「結婚当初は元気だったのに」被爆した妻は足の先を切断した 闘病生活を語った夫の涙

亡き妻の被爆体験を語る川越さん(中央)=京都市右京区、本願寺・角坊

 平和の尊さを伝える「原爆と戦争展」が京都市右京区の本願寺・角坊で開かれた。このほど、中京区の川越義夫さん(87)が講演し、長崎への原爆投下で被爆した妻の闘病生活を振り返った。

 7年前に亡くなった妻潔(ゆき)子さん(享年79)は1945年8月9日、国民学校3年の時に長崎市で被爆。結婚当初は登山ができるほど元気だったが、30歳を過ぎた頃に卵巣に病気が見つかった。血液異常なども判明し、晩年は寝たきりだった。

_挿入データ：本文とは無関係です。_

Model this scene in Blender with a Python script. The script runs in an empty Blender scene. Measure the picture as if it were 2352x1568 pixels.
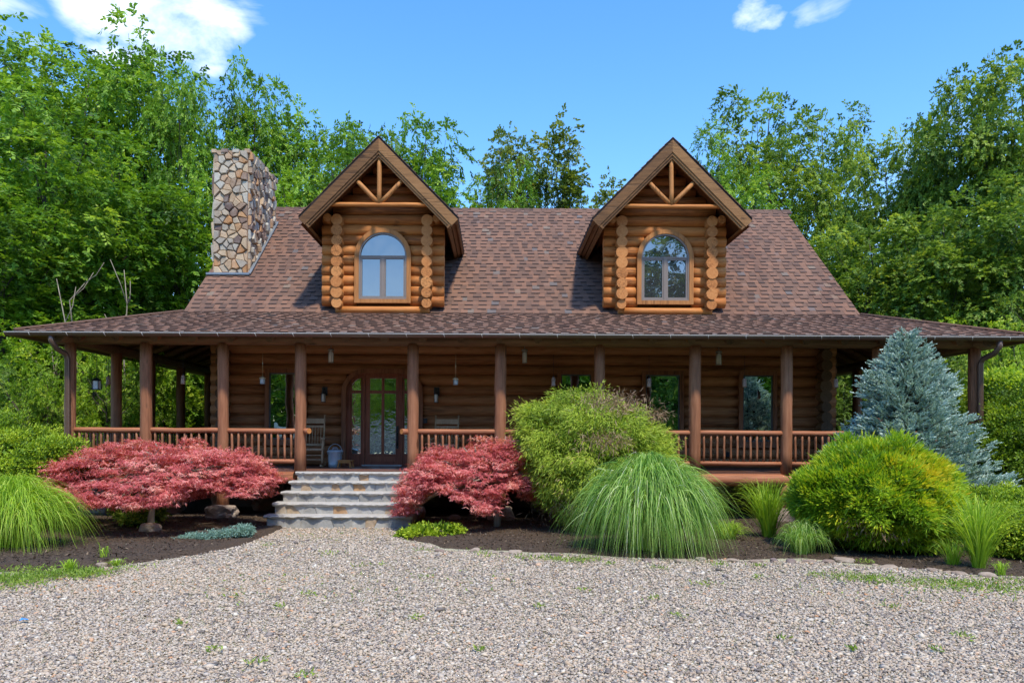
import bpy, math, random
import numpy as np
from mathutils import Vector, Matrix, Quaternion

# ------------------------------------------------------------------ camera
SC = bpy.context.scene
COL = SC.collection
F, CX, CY, W0, H0 = 1730.0, 1141.0, 1003.0, 2352.0, 1568.0
EYE = 1.62
ROLL = 0.0052
cam_d = bpy.data.cameras.new('camera')
cam = bpy.data.objects.new('camera', cam_d)
COL.objects.link(cam)
SC.camera = cam
cam_d.sensor_width = 36.0
cam_d.lens = 36.0 * F / W0
cam_d.shift_x = (W0 / 2 - CX) / W0
cam_d.shift_y = (CY - H0 / 2) / W0
cam_d.clip_start = 0.1
cam_d.clip_end = 3000
cam.matrix_world = Matrix.Translation((0, 0, EYE)) @ Matrix.Rotation(math.pi / 2, 4, 'X') @ Matrix.Rotation(ROLL, 4, 'Z')

# ------------------------------------------------------------------ light
SUN_EL, SUN_AZ = math.radians(60), math.radians(22)      # azimuth: to the right of straight behind the camera
SC.view_settings.view_transform = 'Standard'
SC.view_settings.look = 'None'
SC.view_settings.exposure = 1.24
SC.view_settings.gamma = 1.0
try:
    SC.cycles.max_bounces = 8
    SC.cycles.diffuse_bounces = 4
    SC.cycles.transmission_bounces = 4
    SC.cycles.transparent_max_bounces = 6
except Exception:
    pass
sdir = Vector((math.sin(SUN_AZ) * math.cos(SUN_EL), -math.cos(SUN_AZ) * math.cos(SUN_EL), math.sin(SUN_EL)))
sun_d = bpy.data.lights.new('sun', 'SUN')
sun_d.energy = 2.1
sun_d.angle = math.radians(4.0)
sun_d.color = (1.0, 0.92, 0.76)
sun = bpy.data.objects.new('sun', sun_d)
COL.objects.link(sun)
sun.rotation_euler = sdir.to_track_quat('Z', 'Y').to_euler()
sun.location = (10, -20, 40)

wd = bpy.data.worlds.new('World')
SC.world = wd
wd.use_nodes = True
nt = wd.node_tree
nt.nodes.clear()
wout = nt.nodes.new('ShaderNodeOutputWorld')
bg = nt.nodes.new('ShaderNodeBackground')
sky = nt.nodes.new('ShaderNodeTexSky')
sky.sky_type = 'NISHITA'
sky.sun_disc = False
sky.sun_elevation = SUN_EL
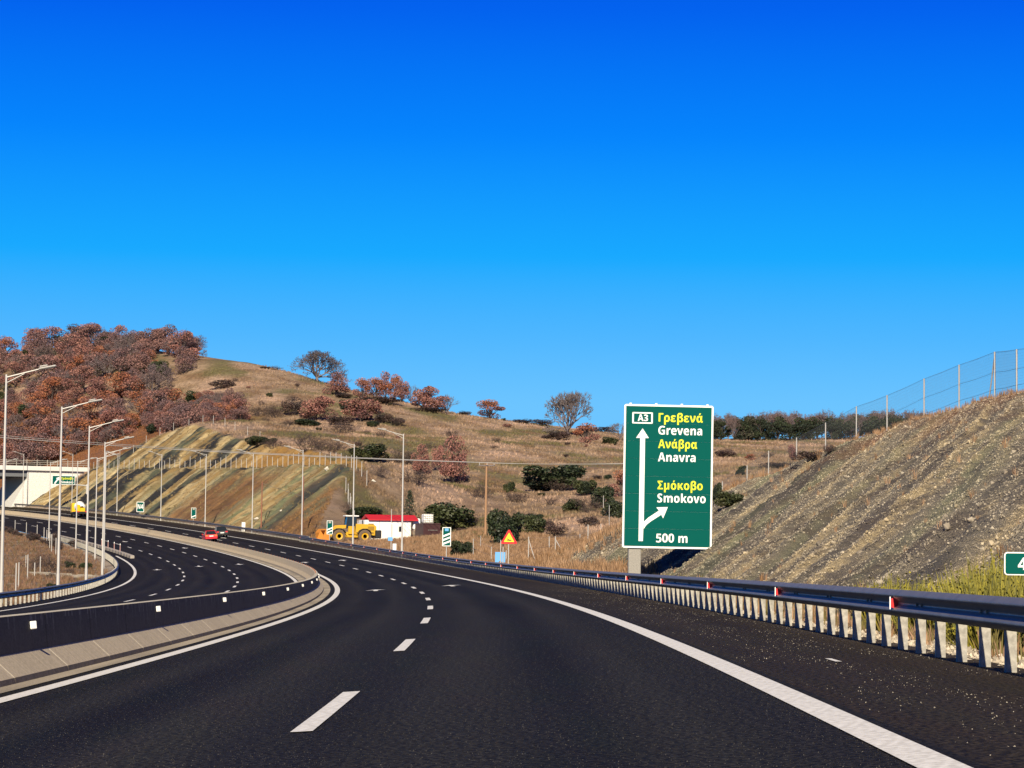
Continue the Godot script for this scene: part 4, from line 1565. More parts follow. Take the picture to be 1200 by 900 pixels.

 川越さんは「20種類の薬を飲ませなければならなかった。足の先も切断した」と涙ながらに語った。潔子さんは被爆者健康手帳を所持していたが、国は被爆と疾患の因果関係を認めなかったとし、「水俣病や原発事故と同じ。国はいつも影響を小さく見せようとする」と憤った。

 市民団体「京都原爆展を成功させる会」(右京区)が主催した。会場では、太平洋戦争の惨状や原爆の被害を伝えるパネルのほか体験記なども展示した。